Your task:
Leave out the pictures; transcribe all else exactly.

Dataset extract:
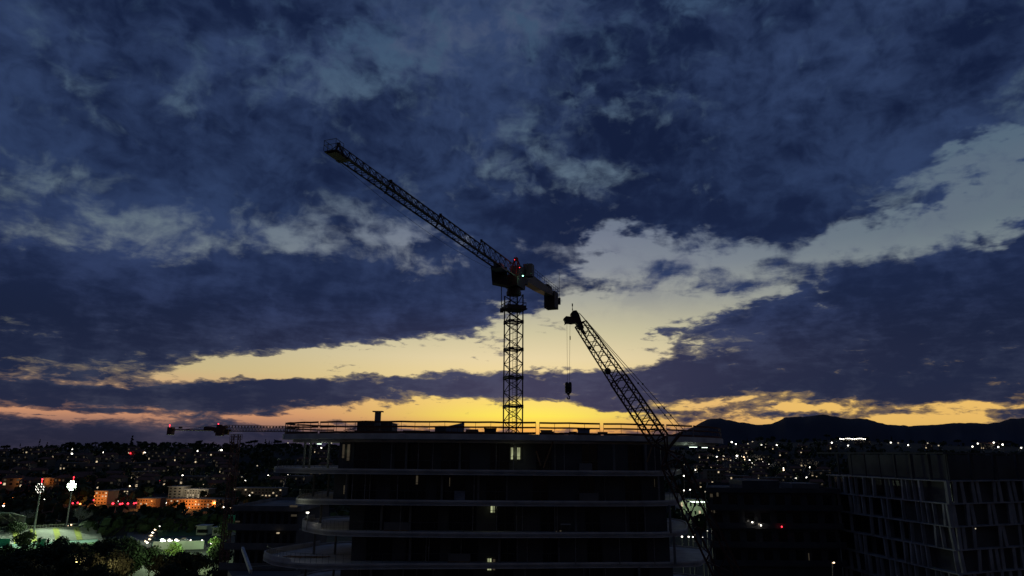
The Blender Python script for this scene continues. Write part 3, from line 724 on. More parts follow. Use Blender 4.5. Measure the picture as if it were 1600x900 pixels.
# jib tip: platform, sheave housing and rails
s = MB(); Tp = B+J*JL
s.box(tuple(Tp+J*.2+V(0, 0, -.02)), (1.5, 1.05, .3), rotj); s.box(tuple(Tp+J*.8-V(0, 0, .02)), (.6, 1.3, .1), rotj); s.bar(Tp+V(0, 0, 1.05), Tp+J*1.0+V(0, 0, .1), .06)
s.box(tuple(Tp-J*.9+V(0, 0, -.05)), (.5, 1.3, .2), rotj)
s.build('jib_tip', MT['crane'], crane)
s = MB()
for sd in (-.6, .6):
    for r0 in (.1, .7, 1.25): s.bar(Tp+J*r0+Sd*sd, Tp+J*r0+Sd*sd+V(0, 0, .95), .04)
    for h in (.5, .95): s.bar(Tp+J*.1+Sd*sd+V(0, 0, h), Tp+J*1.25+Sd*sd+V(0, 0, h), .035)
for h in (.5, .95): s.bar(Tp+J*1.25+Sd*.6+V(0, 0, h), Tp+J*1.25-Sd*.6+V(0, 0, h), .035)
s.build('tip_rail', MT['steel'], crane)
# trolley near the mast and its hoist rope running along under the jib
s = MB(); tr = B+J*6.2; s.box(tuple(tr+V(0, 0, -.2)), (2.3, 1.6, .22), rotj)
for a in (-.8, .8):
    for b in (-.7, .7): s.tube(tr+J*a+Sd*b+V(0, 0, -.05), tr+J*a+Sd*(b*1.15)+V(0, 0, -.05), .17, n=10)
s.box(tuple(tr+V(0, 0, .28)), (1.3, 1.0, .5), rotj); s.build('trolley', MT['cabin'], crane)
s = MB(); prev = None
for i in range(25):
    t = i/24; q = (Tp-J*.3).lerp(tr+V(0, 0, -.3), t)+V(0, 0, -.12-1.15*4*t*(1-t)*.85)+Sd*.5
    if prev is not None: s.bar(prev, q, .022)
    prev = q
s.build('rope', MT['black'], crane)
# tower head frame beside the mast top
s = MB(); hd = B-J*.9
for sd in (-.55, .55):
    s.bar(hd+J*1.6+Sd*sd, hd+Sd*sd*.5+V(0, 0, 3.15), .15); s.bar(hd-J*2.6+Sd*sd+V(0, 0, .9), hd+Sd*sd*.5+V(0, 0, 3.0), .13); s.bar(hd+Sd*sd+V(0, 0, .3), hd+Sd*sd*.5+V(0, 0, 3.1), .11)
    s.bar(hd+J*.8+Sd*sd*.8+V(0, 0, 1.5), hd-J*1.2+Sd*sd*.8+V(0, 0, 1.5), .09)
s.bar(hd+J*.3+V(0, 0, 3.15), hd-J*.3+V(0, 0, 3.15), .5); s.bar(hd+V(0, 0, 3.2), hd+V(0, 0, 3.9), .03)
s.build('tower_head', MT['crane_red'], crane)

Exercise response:
The Blender Python script for this scene continues. Write part 3, from line 724 on. More parts follow. Use Blender 4.5. Measure the picture as if it were 1600x900 pixels.
# jib tip: platform, sheave housing and rails
s = MB(); Tp = B+J*JL
s.box(tuple(Tp+J*.2+V(0, 0, -.02)), (1.5, 1.05, .3), rotj); s.box(tuple(Tp+J*.8-V(0, 0, .02)), (.6, 1.3, .1), rotj); s.bar(Tp+V(0, 0, 1.05), Tp+J*1.0+V(0, 0, .1), .06)
s.box(tuple(Tp-J*.9+V(0, 0, -.05)), (.5, 1.3, .2), rotj)
s.build('jib_tip', MT['crane'], crane)
s = MB()
for sd in (-.6, .6):
    for r0 in (.1, .7, 1.25): s.bar(Tp+J*r0+Sd*sd, Tp+J*r0+Sd*sd+V(0, 0, .95), .04)
    for h in (.5, .95): s.bar(Tp+J*.1+Sd*sd+V(0, 0, h), Tp+J*1.25+Sd*sd+V(0, 0, h), .035)
for h in (.5, .95): s.bar(Tp+J*1.25+Sd*.6+V(0, 0, h), Tp+J*1.25-Sd*.6+V(0, 0, h), .035)
s.build('tip_rail', MT['steel'], crane)
# trolley near the mast and its hoist rope running along under the jib
s = MB(); tr = B+J*6.2; s.box(tuple(tr+V(0, 0, -.2)), (2.3, 1.6, .22), rotj)
for a in (-.8, .8):
    for b in (-.7, .7): s.tube(tr+J*a+Sd*b+V(0, 0, -.05), tr+J*a+Sd*(b*1.15)+V(0, 0, -.05), .17, n=10)
s.box(tuple(tr+V(0, 0, .28)), (1.3, 1.0, .5), rotj); s.build('trolley', MT['cabin'], crane)
s = MB(); prev = None
for i in range(25):
    t = i/24; q = (Tp-J*.3).lerp(tr+V(0, 0, -.3), t)+V(0, 0, -.12-1.15*4*t*(1-t)*.85)+Sd*.5
    if prev is not None: s.bar(prev, q, .022)
    prev = q
s.build('rope', MT['black'], crane)
# tower head frame beside the mast top
s = MB(); hd = B-J*.9
for sd in (-.55, .55):
    s.bar(hd+J*1.6+Sd*sd, hd+Sd*sd*.5+V(0, 0, 3.15), .15); s.bar(hd-J*2.6+Sd*sd+V(0, 0, .9), hd+Sd*sd*.5+V(0, 0, 3.0), .13); s.bar(hd+Sd*sd+V(0, 0, .3), hd+Sd*sd*.5+V(0, 0, 3.1), .11)
    s.bar(hd+J*.8+Sd*sd*.8+V(0, 0, 1.5), hd-J*1.2+Sd*sd*.8+V(0, 0, 1.5), .09)
s.bar(hd+J*.3+V(0, 0, 3.15), hd-J*.3+V(0, 0, 3.15), .5); s.bar(hd+V(0, 0, 3.2), hd+V(0, 0, 3.9), .03)
s.build('tower_head', MT['crane_red'], crane)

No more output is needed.